O design não existe apenas para criar produtos necessários ao homem. Algumas vezes a tarefa do designer é especular: imaginar situações futuras, impossíveis, insólitas, e investigar formas de resolvê-las, sejam elas factíveis ou imaginárias. Ao que tudo indica, essa vocação especulativa terá cada vez mais lugar no campo, por sua capacidade de ampliar o horizonte do possível e do desejável. É notável o quanto exposições de design contemporâneo têm resultado de uma posição propositiva do curador, no lugar da mera escolha de produtos existentes.
É o que faz Kenya Hara em Architecture for Dogs, mostra em cartaz até abril na Japan House São Paulo. O designer e diretor criativo japonês solicitou a arquitetos, designers e artistas projetos destinados a clientes pouquíssimos convencionais, os cães. A provocação, além de deliciosamente metafórica – afinal, por si só os processos de domesticação já aproximam cachorros do homem mais do que qualquer outro animal –, tem como objetivo deslocar a arquitetura de seu lugar-comum. “Em retrospecto, isso poderia ter sido feito de outras formas, ser ‘Architecture for something’ (arquitetura para algo). Quis que as pessoas percebessem a arquitetura com o frescor de um novo ângulo”, declarou ele.

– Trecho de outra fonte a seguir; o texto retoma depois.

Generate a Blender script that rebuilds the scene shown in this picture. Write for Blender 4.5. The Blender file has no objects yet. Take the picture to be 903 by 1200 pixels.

Bons projetos de design em geral emergem de observações agudas do mundo. É preciso perceber e formular bem o problema. No caso de Hara, instigou-lhe o fato de que cachorros e humanos não compartilham a mesma altura do olhar (o tipo de constatação que deixa de ser banal no momento em que alguém finalmente a faz!). Vivendo em ambientes projetados nas medidas de seus donos, cães são forçados a sempre olhar para o alto e a “aceitar a escala humana”, principalmente na hora de interagir com o melhor amigo. Pela sanidade do pescoço dos bichos, então, o próprio curador apresenta na exposição diversas formulações de escadas (túneis em formato de concha, banquetas, estantes), com o objetivo comum de elevar o cão a cerca de um metro de altura, fazendo-o sentar, por exemplo, à mesa. “Só de imaginar a cena sinto certa alegria”, escreve ele no texto de apresentação dos modelos em tamanho real e de várias maquetes, expostas no terceiro andar do prédio.
A outra parte da mostra, no térreo, contempla projetos que vêm sendo incorporados ao Architecture for Dogs desde 2012, quando a ideia foi lançada. Entre os autores estão cinco dos maiores nomes da arquitetura japonesa contemporânea, Toyo Ito, Kazuyo Sejima, Shigeru Ban, Kengo Kuma e Sou Fujimoto, e a participação inédita de um escritório brasileiro, o FGMF. Cada participante elegeu uma raça de cachorro (esse universo de tamanhos, aspectos e comportamentos tão distintos) e desenhou a partir de suas particularidades. Alguns projetos vão por caminhos absolutamente conceituais, quase absurdos, caso da coleira em formato de roupa leve e flutuante, de Reiser + Umemoto para os Chihuahua, ou o camarim que Konstantin Grcic desenhou para o Toy Poodle, raça que, estudos apontam, é uma das mais inteligentes e, para os fãs, talvez a única capaz de reconhecer a própria imagem.
Outros criaram versões semelhantes a projetos desenvolvidos anteriormente, ajustando, claro, sua escala. Shigeru Ban, por exemplo, usa tubos de papel para formular um playground para a raça Papillon (com o mesmo tipo de material, o arquiteto fez abrigos de emergência para refugiados no Quênia). Nesse caso, os rolos são provenientes de papel alumínio ou filme plástico, o que atende a uma das exigências do Architecture for Dogs: o site do projeto disponibiliza todos os projetos Do It Yoursef para serem replicados em casa. Sou Fujimoto também optou por expor a linguagem reconhecível de sua arquitetura na casinha do Boston Terrier, que remete ao Pavilhão da Serpentine (2013) e à Casa NA (2012), em Tóquio. Segundo o autor, ao servir também como estante de objetos, o espaço promove interação entre cão e dono. O caminho multifuncional foi igualmente escolhido pelo FGMF, que criou para o Yorkshire um nicho de feltro suspenso por tirantes presos à estrutura de uma mesa de centro.
Os adjetivos inclusivo e acessível, que estão – felizmente – na crista da onda do design, ganham destaque no conceito bolado por Kenya Hara. Pois, ao considerar os hábitos, preferências e limitações de cada raça, os projetos conferem dignidade aos cães; não importa se o benefício é sentido por eles ou apenas pelos donos. É o exercício de olhar para aqueles que estão excluídos do tipo comum a quem produtos e serviços em geral se destinam – pessoas com dificuldades motoras, deficientes físicos, analfabetos, pessoas em situações pós-trauma etc. A meu ver, nessa alegoria reside a melhor descoberta de Architecture for Dogs.